JOB
Copy down all of the data underneath, exactly as shown.

-*-*-

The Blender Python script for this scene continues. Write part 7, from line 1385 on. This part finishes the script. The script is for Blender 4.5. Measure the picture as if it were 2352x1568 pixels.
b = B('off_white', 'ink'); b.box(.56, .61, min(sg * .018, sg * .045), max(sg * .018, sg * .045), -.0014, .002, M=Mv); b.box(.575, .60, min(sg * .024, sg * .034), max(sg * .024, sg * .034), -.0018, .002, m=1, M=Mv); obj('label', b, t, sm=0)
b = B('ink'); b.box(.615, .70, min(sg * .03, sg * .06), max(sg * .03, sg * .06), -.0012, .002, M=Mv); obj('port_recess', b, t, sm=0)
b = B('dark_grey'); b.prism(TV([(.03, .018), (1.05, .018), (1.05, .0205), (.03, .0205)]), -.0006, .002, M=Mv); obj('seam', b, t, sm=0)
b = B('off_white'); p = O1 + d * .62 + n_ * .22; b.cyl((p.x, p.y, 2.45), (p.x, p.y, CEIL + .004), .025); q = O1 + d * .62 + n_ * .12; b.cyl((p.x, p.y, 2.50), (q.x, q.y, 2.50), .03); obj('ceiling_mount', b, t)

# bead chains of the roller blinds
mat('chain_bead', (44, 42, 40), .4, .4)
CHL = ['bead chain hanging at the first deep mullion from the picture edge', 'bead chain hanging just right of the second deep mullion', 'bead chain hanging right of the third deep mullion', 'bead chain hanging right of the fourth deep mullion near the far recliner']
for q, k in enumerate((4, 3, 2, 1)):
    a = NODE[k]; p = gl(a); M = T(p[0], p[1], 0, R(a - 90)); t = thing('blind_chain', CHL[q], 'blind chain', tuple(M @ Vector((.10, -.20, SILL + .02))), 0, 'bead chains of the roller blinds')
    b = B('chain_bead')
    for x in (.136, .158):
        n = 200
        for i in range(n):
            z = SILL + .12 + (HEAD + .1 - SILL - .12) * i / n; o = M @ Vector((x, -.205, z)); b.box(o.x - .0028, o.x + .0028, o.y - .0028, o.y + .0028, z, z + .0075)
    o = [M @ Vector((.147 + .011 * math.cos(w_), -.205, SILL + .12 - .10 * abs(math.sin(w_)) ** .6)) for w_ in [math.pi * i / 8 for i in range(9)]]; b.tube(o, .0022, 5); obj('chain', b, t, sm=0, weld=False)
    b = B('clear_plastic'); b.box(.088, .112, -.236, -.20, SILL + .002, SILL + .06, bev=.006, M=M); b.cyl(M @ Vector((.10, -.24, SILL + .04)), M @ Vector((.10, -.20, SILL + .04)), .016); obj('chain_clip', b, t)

-*-*-

ANSWER
The Blender Python script for this scene continues. Write part 7, from line 1385 on. This part finishes the script. The script is for Blender 4.5. Measure the picture as if it were 2352x1568 pixels.
b = B('off_white', 'ink'); b.box(.56, .61, min(sg * .018, sg * .045), max(sg * .018, sg * .045), -.0014, .002, M=Mv); b.box(.575, .60, min(sg * .024, sg * .034), max(sg * .024, sg * .034), -.0018, .002, m=1, M=Mv); obj('label', b, t, sm=0)
b = B('ink'); b.box(.615, .70, min(sg * .03, sg * .06), max(sg * .03, sg * .06), -.0012, .002, M=Mv); obj('port_recess', b, t, sm=0)
b = B('dark_grey'); b.prism(TV([(.03, .018), (1.05, .018), (1.05, .0205), (.03, .0205)]), -.0006, .002, M=Mv); obj('seam', b, t, sm=0)
b = B('off_white'); p = O1 + d * .62 + n_ * .22; b.cyl((p.x, p.y, 2.45), (p.x, p.y, CEIL + .004), .025); q = O1 + d * .62 + n_ * .12; b.cyl((p.x, p.y, 2.50), (q.x, q.y, 2.50), .03); obj('ceiling_mount', b, t)

# bead chains of the roller blinds
mat('chain_bead', (44, 42, 40), .4, .4)
CHL = ['bead chain hanging at the first deep mullion from the picture edge', 'bead chain hanging just right of the second deep mullion', 'bead chain hanging right of the third deep mullion', 'bead chain hanging right of the fourth deep mullion near the far recliner']
for q, k in enumerate((4, 3, 2, 1)):
    a = NODE[k]; p = gl(a); M = T(p[0], p[1], 0, R(a - 90)); t = thing('blind_chain', CHL[q], 'blind chain', tuple(M @ Vector((.10, -.20, SILL + .02))), 0, 'bead chains of the roller blinds')
    b = B('chain_bead')
    for x in (.136, .158):
        n = 200
        for i in range(n):
            z = SILL + .12 + (HEAD + .1 - SILL - .12) * i / n; o = M @ Vector((x, -.205, z)); b.box(o.x - .0028, o.x + .0028, o.y - .0028, o.y + .0028, z, z + .0075)
    o = [M @ Vector((.147 + .011 * math.cos(w_), -.205, SILL + .12 - .10 * abs(math.sin(w_)) ** .6)) for w_ in [math.pi * i / 8 for i in range(9)]]; b.tube(o, .0022, 5); obj('chain', b, t, sm=0, weld=False)
    b = B('clear_plastic'); b.box(.088, .112, -.236, -.20, SILL + .002, SILL + .06, bev=.006, M=M); b.cyl(M @ Vector((.10, -.24, SILL + .04)), M @ Vector((.10, -.20, SILL + .04)), .016); obj('chain_clip', b, t)